Axe 5: Migratory Adaptation

Work in-situ, monitoring forced migrants during their migratory journeys, involving deep and numerous changes in particularly extreme living conditions.

Direction Christian Clot

This research is fully in line with objectives 10 (Reduced Inquality) of the 17 sustainable development goals of UNESCO.

 

____

Few humans have had to push adaptation as much as those forced to migrate, due to climatic events, wars, economic instability or other dire reasons. Leaving one’s home, sometimes a multigenerational home, setting off on an ill-defined journey, and facing constant obstacles, to arrive at a destination with an uncertain reception – and often difficult – to recreate a life there, involves an unusual adaptive ability. A better understanding of adaptive evolutions during these journeys makes it possible to both understand the mechanisms of emergency adaptation, and to anticipate solutions to help the already identified future climate migrants. Over 140 million people will migrate over the coming decades.

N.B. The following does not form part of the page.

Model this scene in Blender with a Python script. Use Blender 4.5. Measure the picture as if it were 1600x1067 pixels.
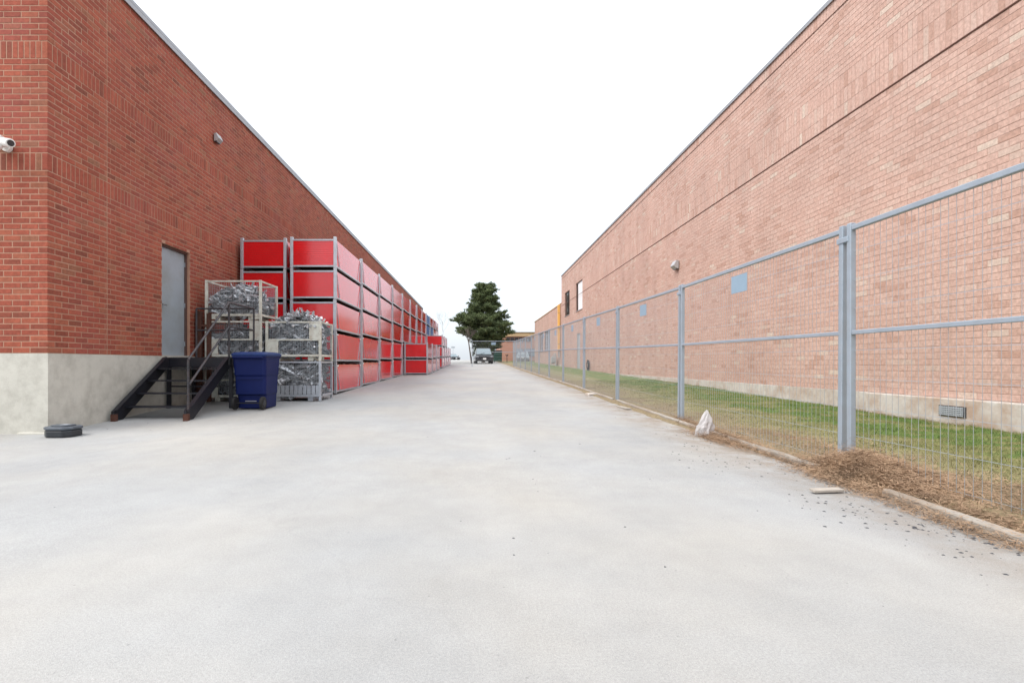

This is a challenge that will not only be solved by installing infrastructures.

 

____

WORK 1: ACCOMPANYING LATIN AMERICAN MIGRANTS DURING THEIR DISPLACEMENT

After the agreement between Mexico and the United States involving more surveillance at the borders, clandestinity became a predominant migratory method for people from Honduras, Salvador, Guatemala and other countries, seeking to get into the United States via Mexico. The mafia, corruption of border and other migration services, and crossing hostile territories (tropical forests, deserts) without means, has rendered the journey uncertain and more and more dangerous.

We are carrying out participatory studies of these migratory populations to better assess their evolving aptitudes to adjust during the journey, and their motivational biases, which, if the ultimate goal still remains to settle in the U.S., evolves substantially during the long haul. On the boundary between active ethnology and social geography of migration, Christian Clot has thus progressed with several groups of migrants from Honduras to the USA, participating with them in all the stages of the journey.

This is a work in progress since several other journeys are planned, with the implementation of a methodology for monitoring and evaluating adaptive skills using direct interviews, targeted questionnaires and observation.

This work is supplemented by interviews with long-term refugees waiting for a resolution to their situation, sometimes after decades, like in Palestine or Rwanda.